▸ SUPPLIED ENTRIES:
**********

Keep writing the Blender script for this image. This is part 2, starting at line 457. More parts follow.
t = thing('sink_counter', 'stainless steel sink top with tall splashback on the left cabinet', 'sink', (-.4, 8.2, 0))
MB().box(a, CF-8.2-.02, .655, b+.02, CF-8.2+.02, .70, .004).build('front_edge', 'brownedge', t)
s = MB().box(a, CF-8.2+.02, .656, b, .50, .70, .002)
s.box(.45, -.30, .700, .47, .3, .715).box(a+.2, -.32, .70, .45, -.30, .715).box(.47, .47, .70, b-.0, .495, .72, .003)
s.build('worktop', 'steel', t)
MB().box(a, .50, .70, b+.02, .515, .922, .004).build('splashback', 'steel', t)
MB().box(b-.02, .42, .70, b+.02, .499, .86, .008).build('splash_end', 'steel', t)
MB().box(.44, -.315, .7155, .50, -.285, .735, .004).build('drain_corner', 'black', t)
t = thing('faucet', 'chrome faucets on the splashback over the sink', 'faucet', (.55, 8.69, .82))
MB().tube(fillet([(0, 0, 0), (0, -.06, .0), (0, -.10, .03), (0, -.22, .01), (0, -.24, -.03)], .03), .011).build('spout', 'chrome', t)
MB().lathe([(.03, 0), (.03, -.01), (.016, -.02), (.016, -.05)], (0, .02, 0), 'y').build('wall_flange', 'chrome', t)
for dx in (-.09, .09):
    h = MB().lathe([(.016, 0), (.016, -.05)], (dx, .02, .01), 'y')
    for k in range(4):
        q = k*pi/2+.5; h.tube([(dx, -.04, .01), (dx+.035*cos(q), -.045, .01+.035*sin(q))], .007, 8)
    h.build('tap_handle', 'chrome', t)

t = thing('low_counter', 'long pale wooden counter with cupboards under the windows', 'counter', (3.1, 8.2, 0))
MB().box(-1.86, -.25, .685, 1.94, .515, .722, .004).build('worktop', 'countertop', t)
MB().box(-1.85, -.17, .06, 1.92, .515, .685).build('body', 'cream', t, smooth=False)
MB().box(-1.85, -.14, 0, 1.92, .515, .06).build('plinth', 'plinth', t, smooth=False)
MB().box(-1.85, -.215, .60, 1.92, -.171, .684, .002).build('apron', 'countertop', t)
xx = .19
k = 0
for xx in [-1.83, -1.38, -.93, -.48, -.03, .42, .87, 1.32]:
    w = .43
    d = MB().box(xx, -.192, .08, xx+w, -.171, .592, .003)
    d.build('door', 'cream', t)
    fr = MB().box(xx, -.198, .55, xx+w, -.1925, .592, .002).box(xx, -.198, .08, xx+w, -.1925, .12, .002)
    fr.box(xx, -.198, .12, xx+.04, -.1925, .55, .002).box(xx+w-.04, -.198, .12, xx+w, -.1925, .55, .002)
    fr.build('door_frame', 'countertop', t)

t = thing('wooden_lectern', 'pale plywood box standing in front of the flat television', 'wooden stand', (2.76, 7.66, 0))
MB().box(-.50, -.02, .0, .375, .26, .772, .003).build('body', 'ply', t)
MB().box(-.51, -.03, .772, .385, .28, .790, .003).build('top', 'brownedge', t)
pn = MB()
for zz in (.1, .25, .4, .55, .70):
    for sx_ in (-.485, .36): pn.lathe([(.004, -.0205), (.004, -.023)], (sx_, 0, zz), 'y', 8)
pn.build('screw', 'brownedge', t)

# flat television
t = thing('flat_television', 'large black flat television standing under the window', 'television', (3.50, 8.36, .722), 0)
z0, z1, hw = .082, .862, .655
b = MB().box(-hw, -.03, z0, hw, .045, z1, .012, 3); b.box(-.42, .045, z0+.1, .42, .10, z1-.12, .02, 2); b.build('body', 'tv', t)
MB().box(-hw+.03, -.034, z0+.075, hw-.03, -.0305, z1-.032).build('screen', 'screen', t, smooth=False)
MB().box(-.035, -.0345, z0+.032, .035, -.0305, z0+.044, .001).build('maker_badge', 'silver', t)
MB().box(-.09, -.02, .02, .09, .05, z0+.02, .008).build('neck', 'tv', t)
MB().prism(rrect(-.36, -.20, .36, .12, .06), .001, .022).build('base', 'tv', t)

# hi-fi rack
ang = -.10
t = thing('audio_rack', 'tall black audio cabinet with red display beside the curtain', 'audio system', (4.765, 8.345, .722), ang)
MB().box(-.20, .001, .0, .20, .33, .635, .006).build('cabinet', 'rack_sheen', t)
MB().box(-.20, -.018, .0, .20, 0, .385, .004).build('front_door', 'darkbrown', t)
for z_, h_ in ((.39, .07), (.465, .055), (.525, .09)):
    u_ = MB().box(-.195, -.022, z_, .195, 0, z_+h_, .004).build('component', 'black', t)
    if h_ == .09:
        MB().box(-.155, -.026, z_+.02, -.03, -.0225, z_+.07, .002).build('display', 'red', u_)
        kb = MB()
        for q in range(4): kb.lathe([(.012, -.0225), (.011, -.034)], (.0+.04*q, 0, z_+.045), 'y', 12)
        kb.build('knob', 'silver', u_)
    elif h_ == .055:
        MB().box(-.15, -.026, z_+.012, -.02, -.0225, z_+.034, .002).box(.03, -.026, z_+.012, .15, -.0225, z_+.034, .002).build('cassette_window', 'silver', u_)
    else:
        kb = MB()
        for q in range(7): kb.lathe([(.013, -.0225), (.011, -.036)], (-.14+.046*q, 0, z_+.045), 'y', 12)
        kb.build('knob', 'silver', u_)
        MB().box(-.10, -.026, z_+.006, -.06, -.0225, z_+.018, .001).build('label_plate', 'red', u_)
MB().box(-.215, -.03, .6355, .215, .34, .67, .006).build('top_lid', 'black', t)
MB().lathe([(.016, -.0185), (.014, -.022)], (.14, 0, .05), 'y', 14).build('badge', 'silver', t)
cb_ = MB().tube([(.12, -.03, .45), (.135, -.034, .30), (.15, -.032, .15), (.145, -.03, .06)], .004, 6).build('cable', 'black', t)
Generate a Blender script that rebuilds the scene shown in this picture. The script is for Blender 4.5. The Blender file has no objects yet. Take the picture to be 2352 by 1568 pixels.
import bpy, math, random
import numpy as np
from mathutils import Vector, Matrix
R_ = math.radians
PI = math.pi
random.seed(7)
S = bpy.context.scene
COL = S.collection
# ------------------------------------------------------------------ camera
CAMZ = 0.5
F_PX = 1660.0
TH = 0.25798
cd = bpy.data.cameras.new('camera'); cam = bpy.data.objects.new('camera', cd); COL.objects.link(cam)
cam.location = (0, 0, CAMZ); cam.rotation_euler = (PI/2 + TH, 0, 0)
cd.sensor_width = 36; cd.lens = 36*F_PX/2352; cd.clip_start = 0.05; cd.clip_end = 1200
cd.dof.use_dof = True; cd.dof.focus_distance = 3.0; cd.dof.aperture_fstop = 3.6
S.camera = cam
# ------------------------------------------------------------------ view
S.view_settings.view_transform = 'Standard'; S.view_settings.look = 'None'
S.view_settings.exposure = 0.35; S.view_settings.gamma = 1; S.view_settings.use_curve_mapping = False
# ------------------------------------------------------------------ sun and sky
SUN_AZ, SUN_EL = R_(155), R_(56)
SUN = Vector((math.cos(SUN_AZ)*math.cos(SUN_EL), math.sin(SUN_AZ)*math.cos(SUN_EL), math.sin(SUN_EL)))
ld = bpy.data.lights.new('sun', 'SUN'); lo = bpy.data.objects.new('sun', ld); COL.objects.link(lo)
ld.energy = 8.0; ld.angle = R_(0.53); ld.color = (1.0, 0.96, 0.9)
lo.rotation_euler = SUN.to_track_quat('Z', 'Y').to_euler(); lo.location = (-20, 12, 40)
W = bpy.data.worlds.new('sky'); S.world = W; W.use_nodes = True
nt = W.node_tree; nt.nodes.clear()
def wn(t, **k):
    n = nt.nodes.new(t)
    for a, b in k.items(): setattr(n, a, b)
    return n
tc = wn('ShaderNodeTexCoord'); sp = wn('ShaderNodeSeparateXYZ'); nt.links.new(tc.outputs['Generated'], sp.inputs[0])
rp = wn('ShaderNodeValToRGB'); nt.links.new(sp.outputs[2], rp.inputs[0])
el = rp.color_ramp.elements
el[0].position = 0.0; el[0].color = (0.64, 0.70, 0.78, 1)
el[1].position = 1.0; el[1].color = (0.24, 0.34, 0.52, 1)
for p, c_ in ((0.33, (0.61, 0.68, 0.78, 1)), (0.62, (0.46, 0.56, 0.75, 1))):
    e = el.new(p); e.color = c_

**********

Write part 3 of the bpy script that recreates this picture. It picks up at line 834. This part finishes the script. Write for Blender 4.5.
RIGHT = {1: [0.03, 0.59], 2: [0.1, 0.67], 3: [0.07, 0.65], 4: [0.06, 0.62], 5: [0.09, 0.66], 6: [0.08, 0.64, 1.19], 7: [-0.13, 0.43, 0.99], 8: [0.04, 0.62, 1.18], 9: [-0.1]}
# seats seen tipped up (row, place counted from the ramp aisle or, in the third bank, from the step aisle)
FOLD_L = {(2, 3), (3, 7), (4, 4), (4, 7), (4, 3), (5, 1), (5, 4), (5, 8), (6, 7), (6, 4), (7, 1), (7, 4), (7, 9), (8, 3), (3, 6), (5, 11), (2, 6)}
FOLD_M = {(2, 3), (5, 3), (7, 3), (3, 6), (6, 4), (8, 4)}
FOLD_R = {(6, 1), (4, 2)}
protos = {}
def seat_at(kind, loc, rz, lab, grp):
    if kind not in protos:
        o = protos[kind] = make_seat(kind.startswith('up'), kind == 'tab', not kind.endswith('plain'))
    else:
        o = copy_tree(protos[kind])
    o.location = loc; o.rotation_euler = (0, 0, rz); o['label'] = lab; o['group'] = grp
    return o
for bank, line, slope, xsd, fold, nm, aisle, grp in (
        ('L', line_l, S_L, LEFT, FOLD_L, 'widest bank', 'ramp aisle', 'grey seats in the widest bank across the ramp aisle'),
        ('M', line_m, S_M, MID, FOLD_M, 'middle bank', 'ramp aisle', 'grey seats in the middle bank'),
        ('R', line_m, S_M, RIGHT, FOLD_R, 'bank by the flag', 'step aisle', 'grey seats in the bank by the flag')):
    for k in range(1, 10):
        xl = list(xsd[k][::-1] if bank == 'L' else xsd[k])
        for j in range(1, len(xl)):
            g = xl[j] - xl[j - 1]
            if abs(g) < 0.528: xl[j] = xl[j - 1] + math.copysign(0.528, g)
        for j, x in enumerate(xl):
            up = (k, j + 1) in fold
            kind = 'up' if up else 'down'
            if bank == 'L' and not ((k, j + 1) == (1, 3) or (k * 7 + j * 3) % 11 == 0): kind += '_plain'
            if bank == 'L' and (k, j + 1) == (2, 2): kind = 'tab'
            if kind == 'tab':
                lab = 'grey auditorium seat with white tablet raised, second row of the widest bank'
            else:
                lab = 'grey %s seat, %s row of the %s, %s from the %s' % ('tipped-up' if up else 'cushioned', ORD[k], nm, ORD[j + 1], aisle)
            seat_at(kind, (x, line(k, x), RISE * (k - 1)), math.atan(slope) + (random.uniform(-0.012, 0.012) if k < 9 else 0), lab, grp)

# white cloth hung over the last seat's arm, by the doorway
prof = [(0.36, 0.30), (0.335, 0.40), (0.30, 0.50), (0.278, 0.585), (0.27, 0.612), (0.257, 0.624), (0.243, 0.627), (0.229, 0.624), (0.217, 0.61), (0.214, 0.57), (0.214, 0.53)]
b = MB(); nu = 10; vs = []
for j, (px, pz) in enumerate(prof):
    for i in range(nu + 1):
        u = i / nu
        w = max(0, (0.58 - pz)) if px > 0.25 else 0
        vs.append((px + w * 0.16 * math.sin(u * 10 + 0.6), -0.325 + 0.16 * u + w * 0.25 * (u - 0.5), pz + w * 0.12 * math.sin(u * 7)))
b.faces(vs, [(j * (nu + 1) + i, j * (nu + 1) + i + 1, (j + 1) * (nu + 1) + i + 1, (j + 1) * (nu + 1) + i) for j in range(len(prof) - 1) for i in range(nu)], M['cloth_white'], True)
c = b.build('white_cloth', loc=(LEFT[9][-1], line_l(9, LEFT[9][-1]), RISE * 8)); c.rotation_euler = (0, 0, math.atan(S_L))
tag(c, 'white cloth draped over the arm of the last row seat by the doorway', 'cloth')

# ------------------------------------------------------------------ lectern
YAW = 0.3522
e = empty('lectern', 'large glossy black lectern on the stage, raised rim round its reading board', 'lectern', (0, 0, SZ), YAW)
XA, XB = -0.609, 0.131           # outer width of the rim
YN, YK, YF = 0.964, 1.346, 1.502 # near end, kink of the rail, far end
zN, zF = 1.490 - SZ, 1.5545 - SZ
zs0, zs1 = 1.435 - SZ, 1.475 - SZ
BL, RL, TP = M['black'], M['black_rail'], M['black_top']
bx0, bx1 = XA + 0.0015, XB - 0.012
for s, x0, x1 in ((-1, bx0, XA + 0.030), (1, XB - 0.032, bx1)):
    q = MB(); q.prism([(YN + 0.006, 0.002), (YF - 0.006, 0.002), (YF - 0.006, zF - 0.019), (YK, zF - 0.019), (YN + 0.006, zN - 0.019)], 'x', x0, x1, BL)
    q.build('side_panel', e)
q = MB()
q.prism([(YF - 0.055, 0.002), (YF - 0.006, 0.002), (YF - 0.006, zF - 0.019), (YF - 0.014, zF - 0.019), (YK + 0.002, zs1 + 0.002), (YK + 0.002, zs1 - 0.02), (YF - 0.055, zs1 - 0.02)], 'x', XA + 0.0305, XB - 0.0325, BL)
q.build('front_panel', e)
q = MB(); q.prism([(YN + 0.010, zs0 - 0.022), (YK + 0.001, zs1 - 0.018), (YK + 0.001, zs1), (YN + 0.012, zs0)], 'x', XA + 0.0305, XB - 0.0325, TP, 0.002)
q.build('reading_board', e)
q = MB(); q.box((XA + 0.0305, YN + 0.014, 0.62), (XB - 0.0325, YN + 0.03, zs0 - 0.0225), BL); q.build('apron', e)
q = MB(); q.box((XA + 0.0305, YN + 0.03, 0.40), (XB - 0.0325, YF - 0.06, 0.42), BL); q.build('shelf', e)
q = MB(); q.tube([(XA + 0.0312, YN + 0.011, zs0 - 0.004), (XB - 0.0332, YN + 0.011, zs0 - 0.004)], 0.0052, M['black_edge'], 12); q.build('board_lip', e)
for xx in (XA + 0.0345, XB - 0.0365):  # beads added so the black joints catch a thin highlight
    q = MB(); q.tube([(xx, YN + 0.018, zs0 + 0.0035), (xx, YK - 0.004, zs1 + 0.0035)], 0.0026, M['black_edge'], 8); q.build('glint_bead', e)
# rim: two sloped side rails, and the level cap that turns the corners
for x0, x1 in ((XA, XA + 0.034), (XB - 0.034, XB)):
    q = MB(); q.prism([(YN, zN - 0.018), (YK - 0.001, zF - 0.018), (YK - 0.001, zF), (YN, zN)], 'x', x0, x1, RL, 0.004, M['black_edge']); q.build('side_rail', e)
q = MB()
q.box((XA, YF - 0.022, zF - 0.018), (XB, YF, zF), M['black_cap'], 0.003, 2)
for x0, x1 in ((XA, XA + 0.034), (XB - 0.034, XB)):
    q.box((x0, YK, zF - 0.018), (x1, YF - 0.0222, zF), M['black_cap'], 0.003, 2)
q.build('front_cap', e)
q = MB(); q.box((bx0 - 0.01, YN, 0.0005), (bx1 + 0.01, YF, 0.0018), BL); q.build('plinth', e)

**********

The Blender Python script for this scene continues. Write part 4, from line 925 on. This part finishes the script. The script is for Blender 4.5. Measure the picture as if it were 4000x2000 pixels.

**********

▸ WORK TO BE COMPLETED: In the records, locate each line holding the string "pixels" and copy it.

▸ SOLUTION TO THE EXERCISE:
Generate a Blender script that rebuilds the scene shown in this picture. The script is for Blender 4.5. The Blender file has no objects yet. Take the picture to be 2352 by 1568 pixels.
The Blender Python script for this scene continues. Write part 4, from line 925 on. This part finishes the script. The script is for Blender 4.5. Measure the picture as if it were 4000x2000 pixels.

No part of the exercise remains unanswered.